**EXERCISE:** Which lines hold the word "scene"? Copy each one.

»»

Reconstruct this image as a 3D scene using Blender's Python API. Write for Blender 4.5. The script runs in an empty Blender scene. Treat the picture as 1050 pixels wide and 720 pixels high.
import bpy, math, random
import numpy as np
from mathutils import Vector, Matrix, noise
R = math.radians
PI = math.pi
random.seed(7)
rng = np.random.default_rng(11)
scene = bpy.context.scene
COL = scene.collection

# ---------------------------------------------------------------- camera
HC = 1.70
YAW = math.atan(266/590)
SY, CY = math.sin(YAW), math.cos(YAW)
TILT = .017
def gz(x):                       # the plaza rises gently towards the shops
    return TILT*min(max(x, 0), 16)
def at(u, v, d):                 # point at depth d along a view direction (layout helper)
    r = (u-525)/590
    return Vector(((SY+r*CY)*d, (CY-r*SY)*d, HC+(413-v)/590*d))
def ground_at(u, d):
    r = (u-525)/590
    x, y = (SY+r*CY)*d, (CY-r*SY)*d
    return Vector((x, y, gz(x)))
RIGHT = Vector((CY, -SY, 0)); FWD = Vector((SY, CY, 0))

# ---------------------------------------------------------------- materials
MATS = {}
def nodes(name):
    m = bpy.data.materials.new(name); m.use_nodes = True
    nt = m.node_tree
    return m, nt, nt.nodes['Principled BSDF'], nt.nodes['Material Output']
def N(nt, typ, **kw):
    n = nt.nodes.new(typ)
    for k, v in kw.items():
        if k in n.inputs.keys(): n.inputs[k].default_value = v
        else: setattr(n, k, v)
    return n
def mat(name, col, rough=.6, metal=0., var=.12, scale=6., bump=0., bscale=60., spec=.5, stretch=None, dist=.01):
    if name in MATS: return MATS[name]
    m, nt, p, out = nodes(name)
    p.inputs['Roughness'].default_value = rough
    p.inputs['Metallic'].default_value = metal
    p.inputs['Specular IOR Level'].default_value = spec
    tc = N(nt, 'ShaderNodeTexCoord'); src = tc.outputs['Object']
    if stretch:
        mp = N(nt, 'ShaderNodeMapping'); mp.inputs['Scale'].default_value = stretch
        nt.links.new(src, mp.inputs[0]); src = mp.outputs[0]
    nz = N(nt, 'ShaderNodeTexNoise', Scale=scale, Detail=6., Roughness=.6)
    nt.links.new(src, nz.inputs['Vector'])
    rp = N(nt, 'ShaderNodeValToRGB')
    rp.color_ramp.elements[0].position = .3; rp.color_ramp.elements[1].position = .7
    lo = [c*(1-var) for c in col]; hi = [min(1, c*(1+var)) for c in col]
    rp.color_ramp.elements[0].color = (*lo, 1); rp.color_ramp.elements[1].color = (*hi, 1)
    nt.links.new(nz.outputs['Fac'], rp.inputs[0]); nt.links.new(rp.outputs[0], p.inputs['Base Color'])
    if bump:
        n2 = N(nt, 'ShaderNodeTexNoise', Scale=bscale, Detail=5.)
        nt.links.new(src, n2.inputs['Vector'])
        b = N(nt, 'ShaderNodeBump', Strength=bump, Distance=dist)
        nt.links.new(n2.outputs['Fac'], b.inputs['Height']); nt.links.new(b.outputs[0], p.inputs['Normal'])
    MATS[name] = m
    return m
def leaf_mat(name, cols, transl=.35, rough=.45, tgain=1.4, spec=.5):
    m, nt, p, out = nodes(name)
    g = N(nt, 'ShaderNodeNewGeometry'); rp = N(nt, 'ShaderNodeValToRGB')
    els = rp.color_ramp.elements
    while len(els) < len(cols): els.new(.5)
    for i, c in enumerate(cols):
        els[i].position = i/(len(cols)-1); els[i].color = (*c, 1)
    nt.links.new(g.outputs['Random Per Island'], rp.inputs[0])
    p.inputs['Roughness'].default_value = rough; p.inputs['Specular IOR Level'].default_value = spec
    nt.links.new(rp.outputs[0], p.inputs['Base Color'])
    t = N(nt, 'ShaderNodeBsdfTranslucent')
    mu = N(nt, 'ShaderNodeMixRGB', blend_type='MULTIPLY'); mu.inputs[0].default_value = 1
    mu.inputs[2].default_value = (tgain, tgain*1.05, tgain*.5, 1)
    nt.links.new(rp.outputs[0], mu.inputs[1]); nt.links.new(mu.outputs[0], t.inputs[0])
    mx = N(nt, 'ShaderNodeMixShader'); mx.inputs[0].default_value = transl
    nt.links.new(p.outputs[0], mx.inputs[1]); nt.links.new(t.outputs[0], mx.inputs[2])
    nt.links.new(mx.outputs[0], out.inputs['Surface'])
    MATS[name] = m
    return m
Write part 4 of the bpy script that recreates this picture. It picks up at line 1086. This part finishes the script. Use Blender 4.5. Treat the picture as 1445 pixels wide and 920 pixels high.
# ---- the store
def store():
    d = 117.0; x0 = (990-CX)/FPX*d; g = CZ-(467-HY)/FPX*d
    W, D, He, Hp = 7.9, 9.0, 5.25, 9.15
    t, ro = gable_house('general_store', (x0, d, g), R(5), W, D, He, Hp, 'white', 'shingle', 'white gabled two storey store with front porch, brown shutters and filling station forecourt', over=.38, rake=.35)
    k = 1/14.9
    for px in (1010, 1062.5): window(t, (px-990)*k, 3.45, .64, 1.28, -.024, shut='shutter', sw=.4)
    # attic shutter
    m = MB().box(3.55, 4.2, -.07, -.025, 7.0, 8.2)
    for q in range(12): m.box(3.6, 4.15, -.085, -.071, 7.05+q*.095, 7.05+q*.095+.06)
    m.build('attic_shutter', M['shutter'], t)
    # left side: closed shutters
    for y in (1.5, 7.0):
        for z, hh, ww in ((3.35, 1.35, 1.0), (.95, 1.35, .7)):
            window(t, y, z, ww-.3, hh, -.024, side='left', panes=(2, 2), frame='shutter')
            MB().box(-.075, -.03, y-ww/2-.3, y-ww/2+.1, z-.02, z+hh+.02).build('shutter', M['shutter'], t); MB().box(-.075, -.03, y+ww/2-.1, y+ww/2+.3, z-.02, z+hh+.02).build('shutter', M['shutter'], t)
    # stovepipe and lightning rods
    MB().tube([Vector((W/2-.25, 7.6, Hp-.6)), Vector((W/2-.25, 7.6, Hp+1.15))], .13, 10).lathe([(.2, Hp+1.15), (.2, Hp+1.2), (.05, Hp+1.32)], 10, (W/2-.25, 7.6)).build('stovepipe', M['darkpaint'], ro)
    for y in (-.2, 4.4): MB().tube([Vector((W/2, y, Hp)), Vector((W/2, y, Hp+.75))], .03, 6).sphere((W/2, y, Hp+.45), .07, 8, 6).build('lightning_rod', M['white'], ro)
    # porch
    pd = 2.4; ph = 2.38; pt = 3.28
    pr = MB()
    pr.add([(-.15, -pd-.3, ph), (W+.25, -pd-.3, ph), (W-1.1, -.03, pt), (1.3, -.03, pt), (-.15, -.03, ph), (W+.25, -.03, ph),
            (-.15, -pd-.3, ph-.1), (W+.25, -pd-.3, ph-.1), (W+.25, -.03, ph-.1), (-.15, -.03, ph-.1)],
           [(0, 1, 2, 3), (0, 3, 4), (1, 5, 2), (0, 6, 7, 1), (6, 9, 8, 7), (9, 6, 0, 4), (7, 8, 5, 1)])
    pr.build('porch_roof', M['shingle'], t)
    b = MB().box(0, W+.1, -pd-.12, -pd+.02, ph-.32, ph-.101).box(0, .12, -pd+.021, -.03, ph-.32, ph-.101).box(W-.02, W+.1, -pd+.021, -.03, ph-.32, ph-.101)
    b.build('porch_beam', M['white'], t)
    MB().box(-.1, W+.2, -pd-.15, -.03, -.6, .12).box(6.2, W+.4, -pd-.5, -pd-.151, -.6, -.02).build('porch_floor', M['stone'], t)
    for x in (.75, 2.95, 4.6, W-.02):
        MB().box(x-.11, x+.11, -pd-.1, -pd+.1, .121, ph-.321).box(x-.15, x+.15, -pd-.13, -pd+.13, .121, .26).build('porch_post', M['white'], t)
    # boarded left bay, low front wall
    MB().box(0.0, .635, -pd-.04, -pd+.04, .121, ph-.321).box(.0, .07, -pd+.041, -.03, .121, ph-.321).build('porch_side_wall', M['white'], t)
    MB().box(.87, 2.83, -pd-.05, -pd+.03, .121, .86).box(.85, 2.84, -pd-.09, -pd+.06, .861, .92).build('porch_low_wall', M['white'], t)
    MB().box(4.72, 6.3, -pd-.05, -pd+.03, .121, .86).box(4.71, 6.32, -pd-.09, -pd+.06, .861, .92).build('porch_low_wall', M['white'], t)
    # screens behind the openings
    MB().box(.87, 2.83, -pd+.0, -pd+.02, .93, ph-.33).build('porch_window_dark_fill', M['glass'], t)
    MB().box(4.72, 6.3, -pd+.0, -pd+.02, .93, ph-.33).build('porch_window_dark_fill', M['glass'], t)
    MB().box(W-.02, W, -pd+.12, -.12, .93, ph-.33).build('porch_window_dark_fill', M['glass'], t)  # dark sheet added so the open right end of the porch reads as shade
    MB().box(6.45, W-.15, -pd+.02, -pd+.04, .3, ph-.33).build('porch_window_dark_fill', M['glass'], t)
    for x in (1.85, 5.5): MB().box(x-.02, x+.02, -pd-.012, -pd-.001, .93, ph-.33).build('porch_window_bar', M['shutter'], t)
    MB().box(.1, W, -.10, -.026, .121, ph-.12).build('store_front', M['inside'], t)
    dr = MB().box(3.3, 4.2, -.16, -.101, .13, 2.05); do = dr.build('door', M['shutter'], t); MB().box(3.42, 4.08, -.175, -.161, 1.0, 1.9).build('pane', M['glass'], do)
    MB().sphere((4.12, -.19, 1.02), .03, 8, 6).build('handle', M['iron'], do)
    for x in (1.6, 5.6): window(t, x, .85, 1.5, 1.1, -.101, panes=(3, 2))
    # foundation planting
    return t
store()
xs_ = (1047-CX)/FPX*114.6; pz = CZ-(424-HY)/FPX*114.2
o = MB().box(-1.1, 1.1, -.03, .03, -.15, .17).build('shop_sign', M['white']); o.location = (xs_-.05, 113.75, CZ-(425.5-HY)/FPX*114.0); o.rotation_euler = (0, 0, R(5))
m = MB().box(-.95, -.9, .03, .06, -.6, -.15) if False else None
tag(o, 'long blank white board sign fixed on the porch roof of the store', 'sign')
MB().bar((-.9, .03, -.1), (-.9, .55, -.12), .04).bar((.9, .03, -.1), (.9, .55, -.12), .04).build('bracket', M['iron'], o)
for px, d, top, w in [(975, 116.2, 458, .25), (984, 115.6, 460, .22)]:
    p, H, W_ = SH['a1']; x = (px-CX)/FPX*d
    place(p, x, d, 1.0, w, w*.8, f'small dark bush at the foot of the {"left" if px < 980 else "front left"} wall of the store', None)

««

**REPLY:**
Reconstruct this image as a 3D scene using Blender's Python API. Write for Blender 4.5. The script runs in an empty Blender scene. Treat the picture as 1050 pixels wide and 720 pixels high.
scene = bpy.context.scene
COL = scene.collection